Quem tem poder na encruzilhada, quem tem poder sobre as possibilidades, pode qualquer parada

Aprendi tanta coisa com a capoeira… mas a mais preciosa sem dúvidas foi sobre bailar na encruzilhada. Aprendi que perigoso mesmo é quem ali baila. Quem tem tanta facilidade para estar ali quanto para estar cá. Você precisa entender a força, o poder, de quem domina esse lugar. Sabe aquele Orixá que está justamente na encruza entre o Orum e o Ayê? É ele que guarda o axé, que é o poder de fazer acontecer. Quem baila na encruzilhada tem o poder de fazer acontecer. É quem cuida do que vai se realizar, o que passa no portal entre o mundo material e imaterial. Quem tem poder na encruzilhada, quem tem poder sobre as possibilidades, pode qualquer parada. Quem não enxerga o mundo em termos de certeza, mas, sim, de possibilidades.

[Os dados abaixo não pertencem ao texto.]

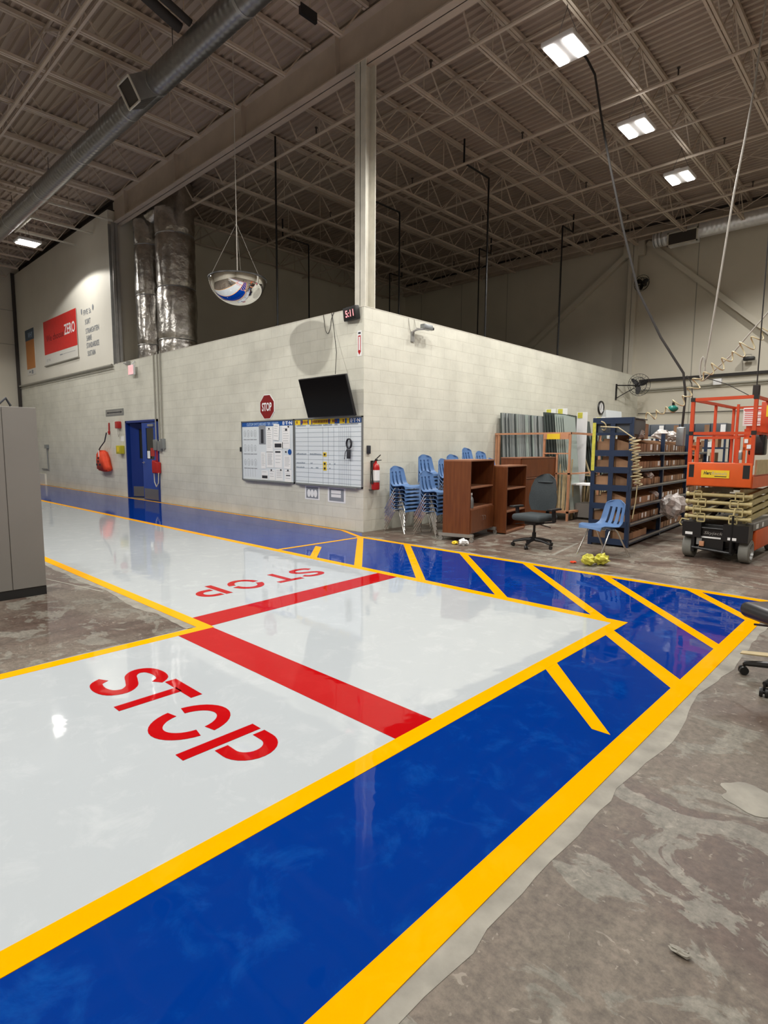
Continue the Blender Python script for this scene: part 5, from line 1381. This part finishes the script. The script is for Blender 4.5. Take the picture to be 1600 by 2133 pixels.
# scissor arms
zs = [.54, .64, .74, .84, .94]
for i in range(4):
    z0, z1 = zs[i], zs[i+1]
    for s in (-1, 1):
        MB().bar((s*.30,.10,z0+.01),(s*.30,1.72,z1-.01),.04,.062).build('scissor_arm', MT['tan'], t)
        MB().bar((s*.25,.10,z1-.01),(s*.25,1.72,z0+.01),.04,.062).build('scissor_arm', MT['tan'], t)
for i, z in enumerate(zs[:-1]):
    MB().tube([(-.36,1.74,z+.03),(.36,1.74,z+.03)], .024, 12).build('cross_tube', MT['tan'], t)
    tb = MB().tube([(-.36,.06,z+.03),(.36,.06,z+.03)], .024, 12)
    for s in (-1, 1):
        tb.tube([(s*.355,.06,z+.03),(s*.39,.06,z+.03)], .032, 12)
        x = s*(.19 if i % 2 == 0 else .245)
        for a, b_ in (((x-.045,z-.03),(x+.045,z-.03)),((x+.045,z-.03),(x+.045,z+.075)),((x+.045,z+.075),(x-.045,z+.075)),((x-.045,z+.075),(x-.045,z-.03))):
            tb.bar((a[0],.04,a[1]),(b_[0],.04,b_[1]),.014)
    tb.build('cross_tube', MT['tan'], t)
m = MB().tube([(-.10,.10,.56),(-.02,.5,.75),(.05,1.2,.80)], .03, 10).tube([(.02,1.2,.8),(.05,1.6,.85)], .02, 10)
m.build('lift_cylinder', MT['black_m'], t)
MB().tube([(-.33,.03,.52),(-.42,.02,.53),(-.44,.0,.47),(-.41,.0,.44)], .010, 6).tube([(.205,-.02,.62),(.22,-.0,.72)], .012, 6).build('cable_guide', MT['tan'], t)
# platform
pl = MB()
pl.bevbox(-.38,.38,-.03,2.0,.985,1.08,.02)
pl.bevbox(-.38,.38,-.035,-.005,.99,1.30,.012)
po = pl.build('platform_deck', MT['orange'], t)
MB().box(.36,.385,-.0,2.0,.98,1.13).box(-.385,-.36,0,2.0,.98,1.13).build('side_beam', MT['orange'], t)
MB().box(.375,.395,.1,2.0,1.15,1.34).build('side_plank', MT['timber'], t)
MB().box(.345,.375,-.0,2.0,1.08,1.15).build('toe_board', MT['orange'], t)
for s in (-1, 1):
    x0, x1 = (-.375,-.27) if s < 0 else (.255,.375)
    v = MB()
    hx0, hx1 = x0+.03, x1-.03
    v.box(x0,hx0,-.03,-.006,1.27,1.50); v.box(hx1,x1,-.03,-.006,1.27,1.50)
    v.box(x0,x1,-.03,-.006,1.46,1.62) if s > 0 else v.box(x0,x1,-.03,-.006,1.46,1.52).box(x0,x0+.03,-.03,-.006,1.5,1.75)
    v.build('gate_plate', MT['orange'], t)
    MB().box(hx0-.008,hx1+.008,-.0365,-.03,1.10,1.27).build('dark_slot', MT['black'], t)
rl = MB()
def rr(p, q, wd=.032): rl.bar(p, q, wd)
T_, Mz = 2.12, 1.68
for s in (-.36,.36): rr((s,-.01,1.27),(s,-.01,T_), .042)
rr((-.37,-.01,T_),(.37,-.01,T_+.005),.04)
rr((-.36,-.01,Mz),(.36,-.01,Mz-.005),.036)
for s in (-.36,.36):
    rr((s,1.95,1.08),(s,1.95,T_),.036)
    rr((s,0,T_),(s,1.95,T_),.036); rr((s,0,Mz),(s,1.95,Mz),.03)
    rr((s,1.0,1.08),(s,1.0,T_),.034)
rr((-.36,1.95,T_),(.36,1.95,T_),.036); rr((-.36,1.95,Mz),(.36,1.95,Mz),.03)
rr((-.05,.9,1.08),(-.05,.9,T_-.02),.03)
rl.build('guard_rail', MT['orange_red'], t)
gt = MB()
gt.bar((-.27,-.015,1.27),(-.27,-.015,1.62),.034).bar((.20,-.015,1.27),(.20,-.015,1.62),.034).bar((-.285,-.015,1.62),(.215,-.015,1.62),.034).bar((-.36,-.015,1.50),(-.27,-.015,1.50),.03)
gt.build('entry_gate', MT['orange_red'], t)
for (a, b_) in ((-.36,T_),(.36,T_),(-.36,Mz),(.36,Mz)): MB().cbox((a,-.012,b_),(.052,.05,.05)).build('corner_cap', MT['black'], t)
sg = MB().box(-.20,.13,-.044,-.036,1.10,1.20).build('rental_label', MT['sign_yellow'], t)
text_fit('Herc', -.17, -.08, 1.14, 1.185, 'xz', -.0455, MT['ink'], sg, bold=.03, shear=.01)
text_fit('Rentals', -.075, .10, 1.14, 1.18, 'xz', -.0455, MT['timber'], sg, bold=.01, shear=.01)
MB().box(-.04,.10,-.0455,-.044,1.115,1.125).build('small_print', MT['ink'], sg)
sp = MB().box(.01,.30,.92,.925,1.80,2.05).build('instruction_plate', MT['paper'], t)
g = MB()
for k in range(7): g.box(.03,.28-.05*(k%3),.917,.92,1.83+.027*k,1.838+.027*k)
g.box(.02,.29,.916,.92,2.01,2.03); g.build('print_lines', MT['banner_red'], sp)
MB().box(.02,.36,1.0,1.02,1.62,1.76).box(.05,.36,.95,.97,1.72,1.80).box(.10,.14,.9,.93,1.1,1.75).build('control_bracket', MT['orange_red'], t)
MB().bevbox(.30,.56,.55,.60,1.68,2.10,.01).build('side_panel', MT['orange_red'], t)
MB().box(.36,.52,.545,.55,1.90,2.05).build('warning_label', MT['sign_yellow'], t)
MB().bevbox(.24,.42,.30,.46,1.40,1.66,.02).build('control_box', MT['black'], t)
MB().bevbox(.44,.56,.40,.54,1.74,1.92,.03).build('control_lever_box', MT['black'], t)
MB().box(.27,.31,-.045,-.03,1.55,1.60).box(.22,.25,-.045,-.03,1.40,1.46).box(.30,.345,-.045,-.03,1.48,1.53).build('small_label', MT['paper'], t)
MB().bevbox(.215,.255,-.05,-.02,1.34,1.44,.006).build('latch', MT['alu'], t)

A pessoa que vê o mundo como um capoeira nunca se sentirá encurralada, porque está acostumada a enxergar tudo como uma encruzilhada, para a qual está sempre se preparando, está sempre preparada. Vai sempre ter saída quem manja das encruzilhadas. E vai ter extrema facilidade de dar perdido em gente mal intencionada. Viver é sobre manjar das encruzilhadas.

Para quem leva a vida curtido na ciência da encruzilhada, pega é nada! Não pega nada! Resolve qualquer parada. Porque a vida é sobre achar saída. E a encruzilhada é cheia de saídas… que também são entradas. As definições ficam indefinidas nas encruzilhadas. E a vida se faz na encruzilhada. Sua vida é tão boa ou tão ruim quanto as decisões, os caminhos, que resolveu seguir em suas encruzilhadas. O capoeira vive bem porque é amigo, porque é íntimo das encruzilhadas. Ele samba na encruzilhada. A capoeira ensina a viver e a tirar o melhor da vida. É isso que a capoeira (me) ensina.